- [To be done]
Set all the material down again unchanged, without the pictures.

- [Dataset extract]
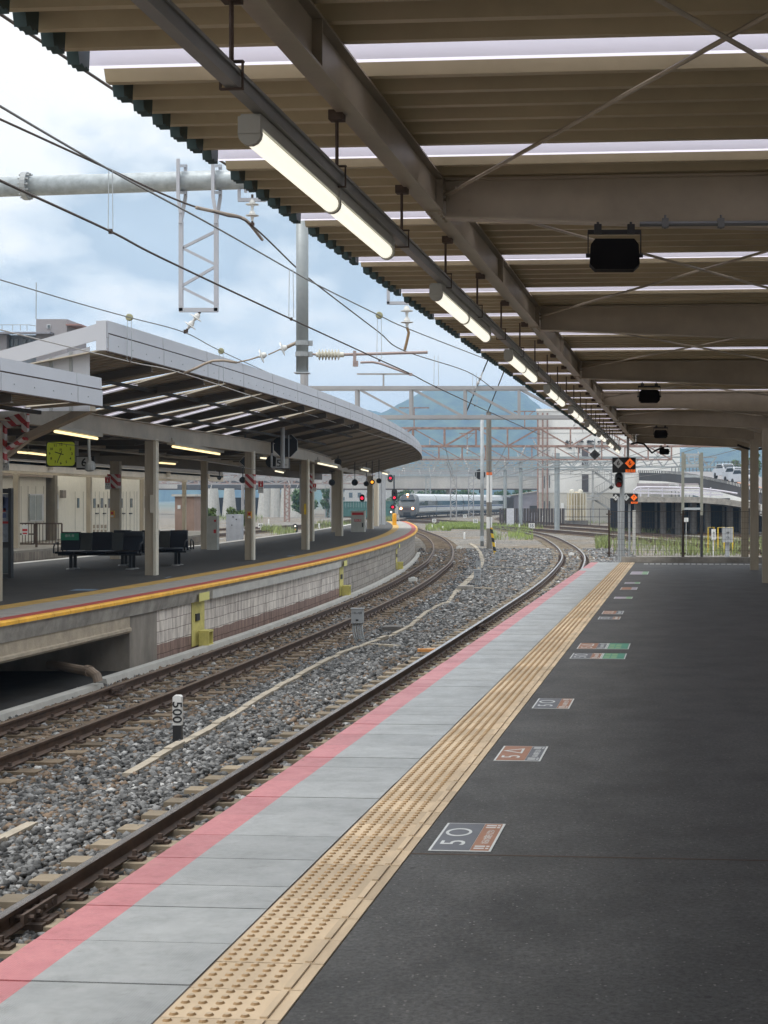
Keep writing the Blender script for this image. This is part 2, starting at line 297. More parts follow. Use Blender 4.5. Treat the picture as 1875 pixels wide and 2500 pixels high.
def ground_mat():
    m, N, L, b = nodes('yard_ground')
    tc = N.new('ShaderNodeTexCoord')
    v = N.new('ShaderNodeTexVoronoi'); v.inputs['Scale'].default_value = 14; L.new(tc.outputs['Object'], v.inputs[0])
    sp = N.new('ShaderNodeSeparateXYZ'); L.new(v.outputs['Color'], sp.inputs[0])
    r = N.new('ShaderNodeValToRGB'); e = r.color_ramp.elements; e[0].position=0; e[0].color=(.07,.068,.064,1); e[1].position=1; e[1].color=(.36,.34,.31,1)
    k = e.new(.5); k.color=(.17,.16,.145,1); L.new(sp.outputs[0], r.inputs[0])
    n = N.new('ShaderNodeTexNoise'); n.inputs['Scale'].default_value=.22; n.inputs['Detail'].default_value=8; L.new(tc.outputs['Object'], n.inputs[0])
    rr = N.new('ShaderNodeValToRGB'); e = rr.color_ramp.elements; e[0].position=.46; e[0].color=(0,0,0,1); e[1].position=.66; e[1].color=(.8,.8,.8,1); L.new(n.outputs[0], rr.inputs[0])
    mx = N.new('ShaderNodeMixRGB'); L.new(rr.outputs[0], mx.inputs[0]); L.new(r.outputs[0], mx.inputs[1]); mx.inputs[2].default_value=(.20,.155,.10,1)
    n4 = N.new('ShaderNodeTexNoise'); n4.inputs['Scale'].default_value=1.1; n4.inputs['Detail'].default_value=9; n4.inputs['Roughness'].default_value=.75; L.new(tc.outputs['Object'], n4.inputs[0])
    r4 = N.new('ShaderNodeValToRGB'); e=r4.color_ramp.elements; e[0].position=.36; e[0].color=(.55,.52,.48,1); e[1].position=.64; e[1].color=(1.45,1.42,1.38,1); L.new(n4.outputs[0], r4.inputs[0])
    m4 = N.new('ShaderNodeMixRGB'); m4.blend_type='MULTIPLY'; m4.inputs[0].default_value=1; L.new(mx.outputs[0], m4.inputs[1]); L.new(r4.outputs[0], m4.inputs[2]); mx = m4
    n3 = N.new('ShaderNodeTexNoise'); n3.inputs['Scale'].default_value=.02; n3.inputs['Detail'].default_value=6; L.new(tc.outputs['Object'], n3.inputs[0])
    sx = N.new('ShaderNodeSeparateXYZ'); L.new(tc.outputs['Object'], sx.inputs[0])
    far = N.new('ShaderNodeMapRange'); far.inputs[1].default_value=330; far.inputs[2].default_value=600; L.new(sx.outputs[1], far.inputs[0])
    gr = N.new('ShaderNodeValToRGB'); e=gr.color_ramp.elements; e[0].position=.4; e[0].color=(.05,.085,.03,1); e[1].position=.6; e[1].color=(.20,.20,.18,1); L.new(n3.outputs[0], gr.inputs[0])
    m2 = N.new('ShaderNodeMixRGB'); L.new(far.outputs[0], m2.inputs[0]); L.new(mx.outputs[0], m2.inputs[1]); L.new(gr.outputs[0], m2.inputs[2])
    L.new(m2.outputs[0], b.inputs['Base Color']); b.inputs['Roughness'].default_value=.9
    bp = N.new('ShaderNodeBump'); bp.inputs['Strength'].default_value=.9; bp.inputs['Distance'].default_value=.05; L.new(v.outputs['Distance'], bp.inputs['Height']); L.new(bp.outputs[0], b.inputs['Normal'])
    return m
GROUND = ground_mat()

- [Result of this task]
Keep writing the Blender script for this image. This is part 2, starting at line 297. More parts follow. Use Blender 4.5. Treat the picture as 1875 pixels wide and 2500 pixels high.
def ground_mat():
    m, N, L, b = nodes('yard_ground')
    tc = N.new('ShaderNodeTexCoord')
    v = N.new('ShaderNodeTexVoronoi'); v.inputs['Scale'].default_value = 14; L.new(tc.outputs['Object'], v.inputs[0])
    sp = N.new('ShaderNodeSeparateXYZ'); L.new(v.outputs['Color'], sp.inputs[0])
    r = N.new('ShaderNodeValToRGB'); e = r.color_ramp.elements; e[0].position=0; e[0].color=(.07,.068,.064,1); e[1].position=1; e[1].color=(.36,.34,.31,1)
    k = e.new(.5); k.color=(.17,.16,.145,1); L.new(sp.outputs[0], r.inputs[0])
    n = N.new('ShaderNodeTexNoise'); n.inputs['Scale'].default_value=.22; n.inputs['Detail'].default_value=8; L.new(tc.outputs['Object'], n.inputs[0])
    rr = N.new('ShaderNodeValToRGB'); e = rr.color_ramp.elements; e[0].position=.46; e[0].color=(0,0,0,1); e[1].position=.66; e[1].color=(.8,.8,.8,1); L.new(n.outputs[0], rr.inputs[0])
    mx = N.new('ShaderNodeMixRGB'); L.new(rr.outputs[0], mx.inputs[0]); L.new(r.outputs[0], mx.inputs[1]); mx.inputs[2].default_value=(.20,.155,.10,1)
    n4 = N.new('ShaderNodeTexNoise'); n4.inputs['Scale'].default_value=1.1; n4.inputs['Detail'].default_value=9; n4.inputs['Roughness'].default_value=.75; L.new(tc.outputs['Object'], n4.inputs[0])
    r4 = N.new('ShaderNodeValToRGB'); e=r4.color_ramp.elements; e[0].position=.36; e[0].color=(.55,.52,.48,1); e[1].position=.64; e[1].color=(1.45,1.42,1.38,1); L.new(n4.outputs[0], r4.inputs[0])
    m4 = N.new('ShaderNodeMixRGB'); m4.blend_type='MULTIPLY'; m4.inputs[0].default_value=1; L.new(mx.outputs[0], m4.inputs[1]); L.new(r4.outputs[0], m4.inputs[2]); mx = m4
    n3 = N.new('ShaderNodeTexNoise'); n3.inputs['Scale'].default_value=.02; n3.inputs['Detail'].default_value=6; L.new(tc.outputs['Object'], n3.inputs[0])
    sx = N.new('ShaderNodeSeparateXYZ'); L.new(tc.outputs['Object'], sx.inputs[0])
    far = N.new('ShaderNodeMapRange'); far.inputs[1].default_value=330; far.inputs[2].default_value=600; L.new(sx.outputs[1], far.inputs[0])
    gr = N.new('ShaderNodeValToRGB'); e=gr.color_ramp.elements; e[0].position=.4; e[0].color=(.05,.085,.03,1); e[1].position=.6; e[1].color=(.20,.20,.18,1); L.new(n3.outputs[0], gr.inputs[0])
    m2 = N.new('ShaderNodeMixRGB'); L.new(far.outputs[0], m2.inputs[0]); L.new(mx.outputs[0], m2.inputs[1]); L.new(gr.outputs[0], m2.inputs[2])
    L.new(m2.outputs[0], b.inputs['Base Color']); b.inputs['Roughness'].default_value=.9
    bp = N.new('ShaderNodeBump'); bp.inputs['Strength'].default_value=.9; bp.inputs['Distance'].default_value=.05; L.new(v.outputs['Distance'], bp.inputs['Height']); L.new(bp.outputs[0], b.inputs['Normal'])
    return m
GROUND = ground_mat()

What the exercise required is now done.